▶ _DATA EXTRACT_

• • • •

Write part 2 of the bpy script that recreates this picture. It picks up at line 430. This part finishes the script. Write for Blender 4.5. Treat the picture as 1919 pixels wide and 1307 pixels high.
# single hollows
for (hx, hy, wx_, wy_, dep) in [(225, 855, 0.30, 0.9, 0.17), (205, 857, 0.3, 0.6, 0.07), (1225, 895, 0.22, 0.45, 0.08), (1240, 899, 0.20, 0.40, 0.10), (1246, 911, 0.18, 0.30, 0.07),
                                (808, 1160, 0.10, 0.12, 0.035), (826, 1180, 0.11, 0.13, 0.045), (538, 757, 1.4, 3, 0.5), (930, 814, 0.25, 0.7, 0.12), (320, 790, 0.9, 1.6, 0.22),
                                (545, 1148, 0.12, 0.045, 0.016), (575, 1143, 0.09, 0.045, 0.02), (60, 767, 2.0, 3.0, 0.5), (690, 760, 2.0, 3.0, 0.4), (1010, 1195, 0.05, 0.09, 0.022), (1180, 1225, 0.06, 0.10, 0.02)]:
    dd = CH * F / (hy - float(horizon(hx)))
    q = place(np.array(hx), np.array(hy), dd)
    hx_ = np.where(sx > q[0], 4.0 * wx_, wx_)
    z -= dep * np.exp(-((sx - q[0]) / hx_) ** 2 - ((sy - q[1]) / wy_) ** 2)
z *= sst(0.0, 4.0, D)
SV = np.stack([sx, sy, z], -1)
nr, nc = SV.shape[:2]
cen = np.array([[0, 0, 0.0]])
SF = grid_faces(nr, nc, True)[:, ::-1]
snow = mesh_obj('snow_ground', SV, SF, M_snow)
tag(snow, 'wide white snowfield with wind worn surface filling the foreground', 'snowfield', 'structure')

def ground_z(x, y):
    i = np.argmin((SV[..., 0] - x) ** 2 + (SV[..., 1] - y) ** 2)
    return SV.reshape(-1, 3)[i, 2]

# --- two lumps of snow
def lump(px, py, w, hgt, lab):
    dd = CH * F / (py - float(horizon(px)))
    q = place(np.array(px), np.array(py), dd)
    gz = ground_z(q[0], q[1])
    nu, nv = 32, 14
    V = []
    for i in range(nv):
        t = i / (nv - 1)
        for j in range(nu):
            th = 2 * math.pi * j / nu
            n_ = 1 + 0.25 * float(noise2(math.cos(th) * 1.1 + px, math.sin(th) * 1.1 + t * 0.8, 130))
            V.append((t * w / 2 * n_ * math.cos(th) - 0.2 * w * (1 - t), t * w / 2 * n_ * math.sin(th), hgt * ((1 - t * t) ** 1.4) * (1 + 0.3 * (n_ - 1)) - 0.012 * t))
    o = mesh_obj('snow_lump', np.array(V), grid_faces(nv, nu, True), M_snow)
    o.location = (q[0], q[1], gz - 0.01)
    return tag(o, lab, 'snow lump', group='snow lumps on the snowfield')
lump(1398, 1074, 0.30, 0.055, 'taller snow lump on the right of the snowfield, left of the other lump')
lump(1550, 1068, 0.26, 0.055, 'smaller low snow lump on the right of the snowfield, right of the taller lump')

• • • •

▶ _TASK INSTRUCTIONS_
Repeat the material word for word from its opening line up to and including the line containing "return SV.reshape(-1, 3)[i, 2]".

▶ _EXERCISE OUTPUT_
Write part 2 of the bpy script that recreates this picture. It picks up at line 430. This part finishes the script. Write for Blender 4.5. Treat the picture as 1919 pixels wide and 1307 pixels high.
# single hollows
for (hx, hy, wx_, wy_, dep) in [(225, 855, 0.30, 0.9, 0.17), (205, 857, 0.3, 0.6, 0.07), (1225, 895, 0.22, 0.45, 0.08), (1240, 899, 0.20, 0.40, 0.10), (1246, 911, 0.18, 0.30, 0.07),
                                (808, 1160, 0.10, 0.12, 0.035), (826, 1180, 0.11, 0.13, 0.045), (538, 757, 1.4, 3, 0.5), (930, 814, 0.25, 0.7, 0.12), (320, 790, 0.9, 1.6, 0.22),
                                (545, 1148, 0.12, 0.045, 0.016), (575, 1143, 0.09, 0.045, 0.02), (60, 767, 2.0, 3.0, 0.5), (690, 760, 2.0, 3.0, 0.4), (1010, 1195, 0.05, 0.09, 0.022), (1180, 1225, 0.06, 0.10, 0.02)]:
    dd = CH * F / (hy - float(horizon(hx)))
    q = place(np.array(hx), np.array(hy), dd)
    hx_ = np.where(sx > q[0], 4.0 * wx_, wx_)
    z -= dep * np.exp(-((sx - q[0]) / hx_) ** 2 - ((sy - q[1]) / wy_) ** 2)
z *= sst(0.0, 4.0, D)
SV = np.stack([sx, sy, z], -1)
nr, nc = SV.shape[:2]
cen = np.array([[0, 0, 0.0]])
SF = grid_faces(nr, nc, True)[:, ::-1]
snow = mesh_obj('snow_ground', SV, SF, M_snow)
tag(snow, 'wide white snowfield with wind worn surface filling the foreground', 'snowfield', 'structure')

def ground_z(x, y):
    i = np.argmin((SV[..., 0] - x) ** 2 + (SV[..., 1] - y) ** 2)
    return SV.reshape(-1, 3)[i, 2]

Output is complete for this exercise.